The latest discoveries also increased the chances that Russia, the top U.S. customer, will ban all U.S. poultry imports, not just poultry from Delaware as it did on Saturday.

"Russia is the largest export market for U.S. poultry, and it was expected to buy 772,000 tonnes from the U.S. this year," said Bill Nelson, AG Edwards & Sons analyst. "This news is bearish for soybeans and meal and supportive to soybean oil."

CBOT March soybeans closed 16 cents lower at $8.22 per bushel and March soymeal fell $4.90 per ton at $243.10. March corn closed 3 cents lower at $2.81-1/4 per bushel and March wheat fell 1-3/4 cents at $3.86-3/4.

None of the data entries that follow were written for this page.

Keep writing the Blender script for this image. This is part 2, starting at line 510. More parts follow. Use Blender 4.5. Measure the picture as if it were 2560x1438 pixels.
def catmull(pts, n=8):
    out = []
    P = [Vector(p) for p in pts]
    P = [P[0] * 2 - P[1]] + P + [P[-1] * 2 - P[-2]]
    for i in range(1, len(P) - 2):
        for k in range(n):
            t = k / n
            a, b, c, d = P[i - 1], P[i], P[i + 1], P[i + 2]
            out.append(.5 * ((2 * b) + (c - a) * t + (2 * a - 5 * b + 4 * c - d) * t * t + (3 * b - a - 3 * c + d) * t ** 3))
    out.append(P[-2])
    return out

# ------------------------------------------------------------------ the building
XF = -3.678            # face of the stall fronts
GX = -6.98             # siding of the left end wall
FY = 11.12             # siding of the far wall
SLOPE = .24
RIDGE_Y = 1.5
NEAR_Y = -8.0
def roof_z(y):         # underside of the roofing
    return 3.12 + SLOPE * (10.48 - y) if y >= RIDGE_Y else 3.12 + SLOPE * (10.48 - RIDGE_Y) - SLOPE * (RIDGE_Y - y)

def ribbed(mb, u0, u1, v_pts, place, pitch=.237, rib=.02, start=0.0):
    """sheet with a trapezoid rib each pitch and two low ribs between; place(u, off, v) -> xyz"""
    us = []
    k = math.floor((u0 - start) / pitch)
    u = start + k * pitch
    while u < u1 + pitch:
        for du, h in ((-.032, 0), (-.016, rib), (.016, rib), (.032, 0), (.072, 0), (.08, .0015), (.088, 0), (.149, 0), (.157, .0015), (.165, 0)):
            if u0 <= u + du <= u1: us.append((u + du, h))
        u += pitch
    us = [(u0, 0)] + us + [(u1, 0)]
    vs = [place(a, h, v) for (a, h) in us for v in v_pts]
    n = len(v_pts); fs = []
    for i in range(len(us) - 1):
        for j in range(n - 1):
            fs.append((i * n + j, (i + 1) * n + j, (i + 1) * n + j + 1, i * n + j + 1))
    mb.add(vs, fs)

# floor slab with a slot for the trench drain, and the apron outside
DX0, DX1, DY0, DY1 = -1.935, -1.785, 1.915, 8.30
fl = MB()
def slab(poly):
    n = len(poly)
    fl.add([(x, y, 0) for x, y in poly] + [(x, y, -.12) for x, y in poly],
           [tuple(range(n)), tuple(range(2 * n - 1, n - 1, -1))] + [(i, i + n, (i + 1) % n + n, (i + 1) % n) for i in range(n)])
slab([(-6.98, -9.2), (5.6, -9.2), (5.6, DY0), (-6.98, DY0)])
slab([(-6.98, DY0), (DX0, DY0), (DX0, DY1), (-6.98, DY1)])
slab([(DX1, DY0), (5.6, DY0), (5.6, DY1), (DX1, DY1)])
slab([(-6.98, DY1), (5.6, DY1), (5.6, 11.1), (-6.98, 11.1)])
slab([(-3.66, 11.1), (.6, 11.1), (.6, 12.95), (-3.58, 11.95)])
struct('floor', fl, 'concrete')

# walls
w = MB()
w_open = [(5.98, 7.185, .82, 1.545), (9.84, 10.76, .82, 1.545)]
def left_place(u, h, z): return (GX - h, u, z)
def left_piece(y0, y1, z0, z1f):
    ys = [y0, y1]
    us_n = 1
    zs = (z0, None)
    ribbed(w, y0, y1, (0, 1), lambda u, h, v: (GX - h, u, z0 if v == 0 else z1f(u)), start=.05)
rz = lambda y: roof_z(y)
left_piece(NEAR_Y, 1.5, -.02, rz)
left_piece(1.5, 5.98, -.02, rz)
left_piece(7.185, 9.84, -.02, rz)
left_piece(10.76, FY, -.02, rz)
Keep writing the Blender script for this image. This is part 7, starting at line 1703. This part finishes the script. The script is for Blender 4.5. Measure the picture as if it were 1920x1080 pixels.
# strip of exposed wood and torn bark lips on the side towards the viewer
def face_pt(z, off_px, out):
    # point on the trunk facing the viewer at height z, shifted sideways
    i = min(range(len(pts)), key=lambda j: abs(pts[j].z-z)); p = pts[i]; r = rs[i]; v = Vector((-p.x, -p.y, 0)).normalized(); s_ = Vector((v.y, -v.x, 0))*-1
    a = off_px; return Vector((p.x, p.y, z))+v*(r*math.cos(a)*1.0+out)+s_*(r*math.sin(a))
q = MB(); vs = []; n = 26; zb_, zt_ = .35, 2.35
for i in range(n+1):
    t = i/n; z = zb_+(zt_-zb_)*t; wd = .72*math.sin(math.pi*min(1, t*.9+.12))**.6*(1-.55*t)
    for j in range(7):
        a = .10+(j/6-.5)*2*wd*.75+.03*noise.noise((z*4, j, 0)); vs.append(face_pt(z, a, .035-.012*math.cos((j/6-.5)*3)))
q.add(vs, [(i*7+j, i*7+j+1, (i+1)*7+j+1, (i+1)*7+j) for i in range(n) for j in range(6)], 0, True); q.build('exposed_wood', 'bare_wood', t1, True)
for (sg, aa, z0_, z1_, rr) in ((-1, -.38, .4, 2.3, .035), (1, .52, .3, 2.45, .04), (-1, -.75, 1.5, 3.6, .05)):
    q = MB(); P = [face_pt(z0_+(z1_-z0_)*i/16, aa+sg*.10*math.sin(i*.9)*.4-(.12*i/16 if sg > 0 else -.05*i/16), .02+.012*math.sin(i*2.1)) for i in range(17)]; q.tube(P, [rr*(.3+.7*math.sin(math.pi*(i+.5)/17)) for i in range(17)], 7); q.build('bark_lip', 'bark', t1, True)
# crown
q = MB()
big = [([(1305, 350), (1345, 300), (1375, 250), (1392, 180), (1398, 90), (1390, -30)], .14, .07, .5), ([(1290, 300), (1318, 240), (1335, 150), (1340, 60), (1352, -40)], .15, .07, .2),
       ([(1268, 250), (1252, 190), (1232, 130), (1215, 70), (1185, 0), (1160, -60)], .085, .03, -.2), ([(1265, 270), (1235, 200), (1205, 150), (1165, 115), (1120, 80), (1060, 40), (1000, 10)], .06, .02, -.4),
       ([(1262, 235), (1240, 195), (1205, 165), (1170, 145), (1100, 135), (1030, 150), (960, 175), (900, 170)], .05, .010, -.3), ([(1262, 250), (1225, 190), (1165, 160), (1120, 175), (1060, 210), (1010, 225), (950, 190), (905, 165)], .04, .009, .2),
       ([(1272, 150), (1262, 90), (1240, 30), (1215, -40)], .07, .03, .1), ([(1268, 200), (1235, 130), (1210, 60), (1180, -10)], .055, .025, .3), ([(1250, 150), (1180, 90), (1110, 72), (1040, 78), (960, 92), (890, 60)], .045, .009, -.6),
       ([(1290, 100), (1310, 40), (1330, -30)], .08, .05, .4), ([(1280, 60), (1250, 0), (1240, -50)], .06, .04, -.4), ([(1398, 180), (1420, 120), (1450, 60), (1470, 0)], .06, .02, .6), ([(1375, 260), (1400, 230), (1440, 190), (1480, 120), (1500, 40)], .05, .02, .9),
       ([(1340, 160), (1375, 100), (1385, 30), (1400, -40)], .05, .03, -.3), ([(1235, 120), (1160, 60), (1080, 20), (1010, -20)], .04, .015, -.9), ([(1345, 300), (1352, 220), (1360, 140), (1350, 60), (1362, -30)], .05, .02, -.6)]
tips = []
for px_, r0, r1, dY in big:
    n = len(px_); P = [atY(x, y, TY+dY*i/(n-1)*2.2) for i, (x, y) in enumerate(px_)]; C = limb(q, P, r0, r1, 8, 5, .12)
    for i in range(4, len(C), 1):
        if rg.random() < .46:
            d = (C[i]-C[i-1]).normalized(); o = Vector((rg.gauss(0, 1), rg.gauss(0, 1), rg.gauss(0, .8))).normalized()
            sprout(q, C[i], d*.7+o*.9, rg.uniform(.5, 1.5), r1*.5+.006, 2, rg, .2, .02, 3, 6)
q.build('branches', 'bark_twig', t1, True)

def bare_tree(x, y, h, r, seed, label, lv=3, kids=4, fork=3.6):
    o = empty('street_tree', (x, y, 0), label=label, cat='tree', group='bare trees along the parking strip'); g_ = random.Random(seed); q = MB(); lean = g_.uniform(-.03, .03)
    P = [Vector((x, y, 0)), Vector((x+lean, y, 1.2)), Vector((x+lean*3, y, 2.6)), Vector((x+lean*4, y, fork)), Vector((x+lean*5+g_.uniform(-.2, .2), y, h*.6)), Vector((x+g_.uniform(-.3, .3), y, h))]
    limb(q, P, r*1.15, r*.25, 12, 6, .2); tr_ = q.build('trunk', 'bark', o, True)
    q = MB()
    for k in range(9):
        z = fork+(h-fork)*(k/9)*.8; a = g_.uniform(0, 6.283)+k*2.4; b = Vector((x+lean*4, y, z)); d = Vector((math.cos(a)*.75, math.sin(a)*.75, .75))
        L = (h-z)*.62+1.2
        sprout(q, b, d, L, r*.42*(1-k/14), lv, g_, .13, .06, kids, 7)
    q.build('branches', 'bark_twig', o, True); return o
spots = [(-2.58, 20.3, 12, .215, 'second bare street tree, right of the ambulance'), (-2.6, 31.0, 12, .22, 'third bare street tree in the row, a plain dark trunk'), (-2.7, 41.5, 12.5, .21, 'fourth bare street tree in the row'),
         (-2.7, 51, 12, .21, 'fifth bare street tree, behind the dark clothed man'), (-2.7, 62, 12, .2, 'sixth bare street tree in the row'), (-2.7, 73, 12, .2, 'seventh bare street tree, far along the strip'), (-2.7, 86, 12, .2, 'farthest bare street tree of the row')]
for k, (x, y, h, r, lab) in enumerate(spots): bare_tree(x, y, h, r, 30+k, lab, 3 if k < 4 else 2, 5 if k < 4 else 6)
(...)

At the COMEX, gold rose to a 15-day high as precious metals continued to benefit from investors' perception that the Federal Reserve was in no rush to raise interest rates and saw little harm in the weak dollar.

COMEX April gold rose $3.50 to $414.20 an ounce, its highest since Jan. 28. Gold bullion rose to $411.75/2.50 from $411.25/2.00 on Wednesday. London's afternoon fix was $411.60.

The euro backed off a bit during the day after rising overnight to $1.2846, which was half a cent from last month's lifetime high of $1.2898. That made gold a more affordable alternative for European investors exiting the greenback.

Greenspan, in his Wednesday remarks to Congress, said a weak dollar may help narrow the U.S. current account deficit.

At the New York Mercantile Exchange, oil prices closed mostly up buoyed by Tuesday's decision by producer group OPEC to cut output by April and eliminate "leakage" above quotas.

NYMEX April crude closed 17 cents higher at $33.38 per barrel. March heating oil rose 0.78 cent at 91.91 cents per gallon. March gasoline fell 0.26 cent at $1.0056 per gallon.